When Did Faceoffs Become a Problem In the NHL? 2
NEWARK, NJ - DECEMBER 27: Sidney Crosby #87 of the Pittsburgh Penguins concentrates on a faceoff in an NHL hockey game against the New Jersey Devils at Prudential Center on December 27, 2016 in Newark, New Jersey. Penguins won 5-2. (Photo by Paul Bereswill/Getty Images)

NHL commissioner Gary Bettman is at it again with these ridiculous penalty calls.

MLB commissioner Rob Manfred decided it would be a good idea to add time clocks to mound visits by catchers, coaches, whomever. It started a small argument among critics and analysts. Ultimately, however, timing mound visits didn’t change the flow of the game.

It made perfect sense to limit how much a team can elongate a game with no time limit if you really think about it.

As for the NHL, there is no doubting that regulation time is 60 minutes, with only a chance of a five-minute extra period. And if 65 minutes doesn’t do it, there is a shootout designed to end the game within just a handful of breakaways. The NHL didn’t find their method of breaking a tie sufficient enough so they removed a player from each side in the overtime period to make the game nearly impossible to extend past the extra five minutes.
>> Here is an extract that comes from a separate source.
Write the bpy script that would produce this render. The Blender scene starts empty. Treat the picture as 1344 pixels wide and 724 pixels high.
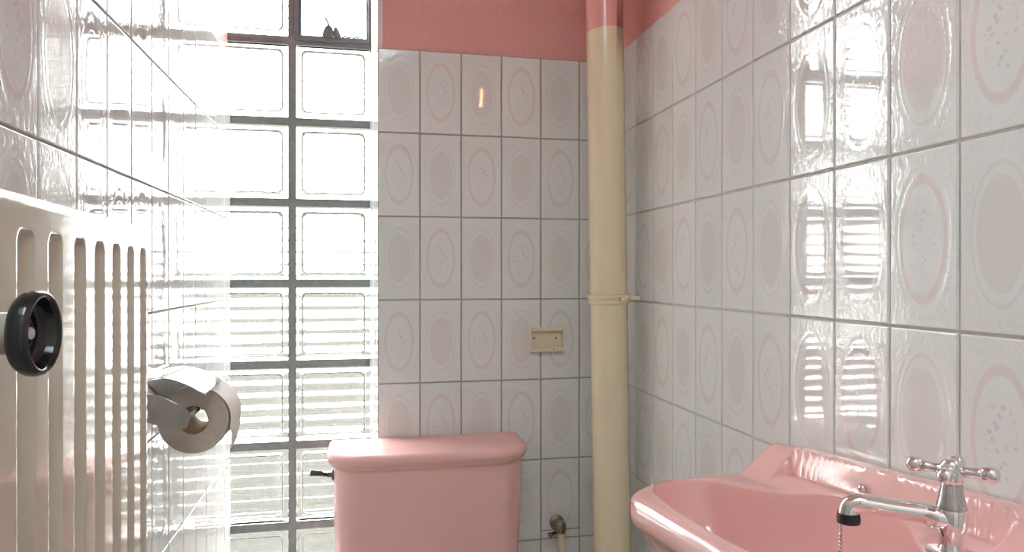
import bpy, bmesh, math, random
from mathutils import Vector, Matrix
random.seed(7)
PI = math.pi
SC = bpy.context.scene
COL = SC.collection

# ------------------------------------------------------------------ helpers
def link(name, me, parent=None):
    o = bpy.data.objects.new(name, me)
    COL.objects.link(o)
    if parent is not None:
        o.parent = parent
        o.matrix_parent_inverse = Matrix.Translation(-parent.location) if parent.type == 'EMPTY' else Matrix()
    return o

def tag(o, label=None, cat=None, group=None, kind=None):
    if label: o['label'] = label
    if cat: o['category'] = cat
    if group: o['group'] = group
    if kind: o['kind'] = kind
    return o

def thing(name, label, cat, loc, group=None):
    o = bpy.data.objects.new(name, None)
    COL.objects.link(o)
    o.location = loc
    o.empty_display_size = .05
    return tag(o, label, cat, group)

class MB:
    """collects geometry in world coordinates, builds ONE mesh object"""
    def __init__(s):
        s.v = []; s.f = []; s.m = []; s.sm = []
    def add(s, verts, faces, mat=0, smooth=False):
        b = len(s.v)
        s.v += [tuple(p) for p in verts]
        for f in faces:
            s.f.append([b + i for i in f]); s.m.append(mat); s.sm.append(smooth)
        return b
    def box(s, a, b, mat=0, smooth=False):
        x0, y0, z0 = a; x1, y1, z1 = b
        s.add([(x0,y0,z0),(x1,y0,z0),(x1,y1,z0),(x0,y1,z0),(x0,y0,z1),(x1,y0,z1),(x1,y1,z1),(x0,y1,z1)],
              [(0,3,2,1),(4,5,6,7),(0,1,5,4),(1,2,6,5),(2,3,7,6),(3,0,4,7)], mat, smooth)
    def rings(s, rings, mat=0, smooth=True, cap0=False, cap1=False, closed=True):
        n = len(rings[0]); v = [p for r in rings for p in r]; f = []
        for i in range(len(rings) - 1):
            for j in range(n if closed else n - 1):
                k = (j + 1) % n
                f.append((i*n+j, i*n+k, (i+1)*n+k, (i+1)*n+j))
        if cap0: f.append(tuple(reversed(range(n))))
        if cap1: f.append(tuple((len(rings)-1)*n + j for j in range(n)))
        s.add(v, f, mat, smooth)
    def lathe(s, prof, origin, axis=(0,0,1), n=32, mat=0, smooth=True, cap0=True, cap1=True):
        ax = Vector(axis).normalized()
        t = Vector((1,0,0)) if abs(ax.x) < .9 else Vector((0,1,0))
        e1 = ax.cross(t).normalized(); e2 = ax.cross(e1)
        o = Vector(origin); R = []
        for r, h in prof:
            R.append([o + ax*h + (e1*math.cos(2*PI*j/n) + e2*math.sin(2*PI*j/n))*max(r,1e-5) for j in range(n)])
        s.rings(R, mat, smooth, cap0, cap1)
    def tube(s, pts, rad, n=16, mat=0, cap=True):
        P = [Vector(p) for p in pts]; R = []
        rr = rad if isinstance(rad, (list, tuple)) else [rad]*len(P)
        up = None
        for i, p in enumerate(P):
            d = (P[min(i+1,len(P)-1)] - P[max(i-1,0)]).normalized()
            if up is None:
                t = Vector((0,0,1)) if abs(d.z) < .9 else Vector((1,0,0))
                e1 = d.cross(t).normalized()
            else:
                e1 = (up - d*up.dot(d)).normalized()
            up = e1; e2 = d.cross(e1)
            R.append([p + (e1*math.cos(2*PI*j/n) + e2*math.sin(2*PI*j/n))*rr[i] for j in range(n)])
        s.rings(R, mat, True, cap, cap)
    def ball(s, c, r, mat=0, n=20, sz=1.0):
        c = Vector(c); m = n//2
        s.rings([[c + Vector((r*math.sin(PI*i/m)*math.cos(2*PI*j/n), r*math.sin(PI*i/m)*math.sin(2*PI*j/n), -r*sz*math.cos(PI*i/m))) for j in range(n)]
                 for i in range(m+1)], mat, True)
    def build(s, name, mats, parent=None, bevel=0, seg=2, subsurf=0, sharp=None):
        me = bpy.data.meshes.new(name)
        me.from_pydata(s.v, [], s.f)
        if not isinstance(mats, (list, tuple)): mats = [mats]
        for m in mats: me.materials.append(m)
        me.polygons.foreach_set('material_index', s.m)
        me.polygons.foreach_set('use_smooth', s.sm)
        bm = bmesh.new(); bm.from_mesh(me)
        bmesh.ops.remove_doubles(bm, verts=bm.verts, dist=1e-6)
        bmesh.ops.recalc_face_normals(bm, faces=bm.faces)
        bm.to_mesh(me); bm.free()
        if sharp is not None: me.set_sharp_from_angle(angle=math.radians(sharp))
        me.update()
        o = link(name, me, parent)
        if bevel:
            b = o.modifiers.new('bevel', 'BEVEL'); b.width = bevel; b.segments = seg; b.limit_method = 'ANGLE'
            b.angle_limit = math.radians(35); b.harden_normals = False
        if subsurf:
            q = o.modifiers.new('sub', 'SUBSURF'); q.levels = subsurf; q.render_levels = subsurf
        return o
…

No matter how you look at it, it makes no sense that the NHL is penalizing for face-off violations and calling them “delay of game” penalties. If you look even further into delay of game calls, you’ll see they’re cheap to begin with.

Back in the day, the closest penalty called which could be compared to a delay of game penalty was “too many men on the ice.” It made perfect sense. No team should be able to have six skaters on the ice at any one time. It was never purposeful, and it wasn’t like the coach was trying to pull a quick one on the referees. It was a penalty for miscommunication. No one likes committing the penalty either. It’s embarrassing.

Since the end of the 2004-05 lockout, a player can’t sail the puck clearly over the glass. If its deflected, or somehow manages to graze the glass and still end up in the stands, it’s not a penalty. From tape of the stick, into the hands of a fan is the only way the penalty is called. Why is it a penalty though?

If the NHL decided to raise the glass four inches, that penalty would be committed about a quarter of the time that it is. And really, the only reason that penalty was instituted was to increase scoring.

This asinine penalty follows suit.

For 100 years, the faceoff has been exactly that. An opportunity for a little face-to-face aggression between each team. Throwing a couple elbows here and there and chopping down at each other’s sticks like they were trying to split a log in half has always been a fun aspect of the game. It even led to some fisticuffs, which no matter what commissioner Gary Bettman says, the fans love to see.

What the league is trying to do now is remove all contact between players before the puck is released by the referee. That’s lame. And the players are so unclear on the ins and outs of the violation that the penalty is being called a lot in the preseason.

This is starting to look a lot like one of Bettman’s schemes, isn’t it?

Players and fans alike can only pray that the league cuts the crap before the regular season begins. As amusing as 17 goal games can be, they will lose their value if they become a commonality. Hockey fans like hockey scores, not lacrosse scores.

Let’s let the players play the game the way it should be played in the faceoff circle, shall we?